Solo dalla metà degli anni ’60 venne introdotta la motorizzazione per la raccolta della canna da zucchero, prima veniva fatta tutta a mano.
Anche diversi paesani fra le due guerre, e molti Trevisani dopo, hanno fatto questo pesantissimo lavoro come stagionale.
Le grandi piantagioni di canna vengono coltivate al nord dello stato del Queensland, dove le temperature in alta stagione si avvicinano più ai 40° che ai 30°, e con l’umidità costante sopra il 90%, una combinazione che gli Australiani chiamano
“steaming heat” difficile da tradurre, letteralmente: “caldo che ti evapora”.

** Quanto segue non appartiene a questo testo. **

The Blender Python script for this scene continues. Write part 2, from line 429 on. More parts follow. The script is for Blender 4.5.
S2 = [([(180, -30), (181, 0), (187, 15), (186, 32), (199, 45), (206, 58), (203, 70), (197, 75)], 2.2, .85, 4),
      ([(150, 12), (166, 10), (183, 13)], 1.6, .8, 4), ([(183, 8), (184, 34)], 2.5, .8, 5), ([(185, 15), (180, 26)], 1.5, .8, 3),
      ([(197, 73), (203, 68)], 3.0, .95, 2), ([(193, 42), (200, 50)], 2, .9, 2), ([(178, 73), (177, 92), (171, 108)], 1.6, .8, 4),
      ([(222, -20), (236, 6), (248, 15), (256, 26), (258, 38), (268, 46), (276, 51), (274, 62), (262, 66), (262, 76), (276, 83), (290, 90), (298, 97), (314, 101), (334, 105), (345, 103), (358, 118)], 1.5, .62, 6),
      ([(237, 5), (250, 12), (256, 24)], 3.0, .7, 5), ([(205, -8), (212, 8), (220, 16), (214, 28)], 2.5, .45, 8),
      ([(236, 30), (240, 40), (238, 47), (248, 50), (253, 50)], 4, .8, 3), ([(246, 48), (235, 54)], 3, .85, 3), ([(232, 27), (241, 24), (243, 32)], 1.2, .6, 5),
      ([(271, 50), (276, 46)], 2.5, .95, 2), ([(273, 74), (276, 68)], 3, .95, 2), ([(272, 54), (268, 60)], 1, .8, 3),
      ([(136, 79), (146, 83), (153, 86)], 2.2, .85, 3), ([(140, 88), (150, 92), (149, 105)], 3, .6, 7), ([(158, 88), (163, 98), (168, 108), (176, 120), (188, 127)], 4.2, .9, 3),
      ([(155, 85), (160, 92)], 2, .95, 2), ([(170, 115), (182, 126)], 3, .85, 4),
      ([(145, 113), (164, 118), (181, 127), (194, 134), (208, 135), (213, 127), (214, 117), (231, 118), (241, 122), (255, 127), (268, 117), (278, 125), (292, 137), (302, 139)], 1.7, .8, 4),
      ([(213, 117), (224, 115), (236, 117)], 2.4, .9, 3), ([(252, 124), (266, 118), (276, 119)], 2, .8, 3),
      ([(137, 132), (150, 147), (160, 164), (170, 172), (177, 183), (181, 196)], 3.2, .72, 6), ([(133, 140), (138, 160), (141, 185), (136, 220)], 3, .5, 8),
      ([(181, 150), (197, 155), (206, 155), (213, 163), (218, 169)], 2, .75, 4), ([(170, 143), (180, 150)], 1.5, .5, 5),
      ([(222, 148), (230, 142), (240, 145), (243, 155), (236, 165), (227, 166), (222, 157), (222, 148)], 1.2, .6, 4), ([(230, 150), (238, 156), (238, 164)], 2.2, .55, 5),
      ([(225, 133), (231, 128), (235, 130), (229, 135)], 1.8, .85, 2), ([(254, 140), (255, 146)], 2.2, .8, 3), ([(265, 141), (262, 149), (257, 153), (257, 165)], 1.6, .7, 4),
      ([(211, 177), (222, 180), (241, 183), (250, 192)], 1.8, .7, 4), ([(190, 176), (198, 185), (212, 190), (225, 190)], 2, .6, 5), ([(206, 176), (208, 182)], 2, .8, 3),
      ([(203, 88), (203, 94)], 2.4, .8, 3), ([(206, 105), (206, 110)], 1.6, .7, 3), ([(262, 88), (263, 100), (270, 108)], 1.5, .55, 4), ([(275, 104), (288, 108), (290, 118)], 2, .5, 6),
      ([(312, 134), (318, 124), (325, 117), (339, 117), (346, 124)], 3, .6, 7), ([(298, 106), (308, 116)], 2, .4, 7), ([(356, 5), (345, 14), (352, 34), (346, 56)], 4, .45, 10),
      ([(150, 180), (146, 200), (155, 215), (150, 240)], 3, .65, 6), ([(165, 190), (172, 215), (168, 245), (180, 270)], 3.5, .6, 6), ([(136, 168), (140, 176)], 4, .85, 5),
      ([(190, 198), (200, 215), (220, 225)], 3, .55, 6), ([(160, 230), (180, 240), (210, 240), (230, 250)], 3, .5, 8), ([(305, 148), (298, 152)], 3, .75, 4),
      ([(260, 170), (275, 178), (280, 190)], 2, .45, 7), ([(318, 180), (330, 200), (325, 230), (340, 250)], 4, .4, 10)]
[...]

Raggiunto il momento della raccolta (che può durare mesi), a
queste immense piantagioni di graminacee – con fusti che possono arrivare oltre i 4 metri di altezza – di notte veniva appiccicato il fuoco.
Dovevano bruciare per due essenziali motivi: il primo era per far scappare o ammazzare quei serpenti ultra velenosi che, vivendo in quelle regioni, certamente nidificavano fra le canne. Il secondo era per alleggerire il carico di lavoro, si bruciava tutto il superfluo, foglie e quant’altro, rimaneva la canna ancora calda, appiccicosa e affumicata, ma più leggera.

Dall’alba fino al tramonto, erano le loro “otto ore” lavorative, usavano un coltellaccio che assomigliava alla classica falce del “manifesto”, ma molto più pesante. Tagliare e fare fasci, stare attenti a qualche serpente ancora vivo, tagliare e fare fasci. Raccogliere quei fasci e, con l’aiuto anche di scale, caricarli sui carri. Poco importa quanto sono pesanti, appiccicosi, o con qualche foglia ancora tagliente che rasa braccia e viso.
Dato che era un lavoro massacrante, svolto sotto un sole cocente, con un’umidità che tutto appesantiva, si può pensare che i movimenti di questi “uomini” fossero lenti, portati al risparmio di energie, pensando al domani che sarà uguale!
Errore: i padroni sapevano bene di che stampo erano fatti queste
macchine viventi. Il lavoro era dato a cottimo: più raccoglievano più guadagnavano, più guadagnava (e la macchina vivente sperava) più presto i sogni si sarebbero avverati. Sudare sangue era il solo drammatico destino che si aspettavano in quegli anni.
Anche per questo, meritano più rispetto.

Conosciuto qualcuno di loro personalmente quando in bassa stagione venivano a Sydney a lavorare nei cantieri edili a spingere la carriola o scavare fondazioni.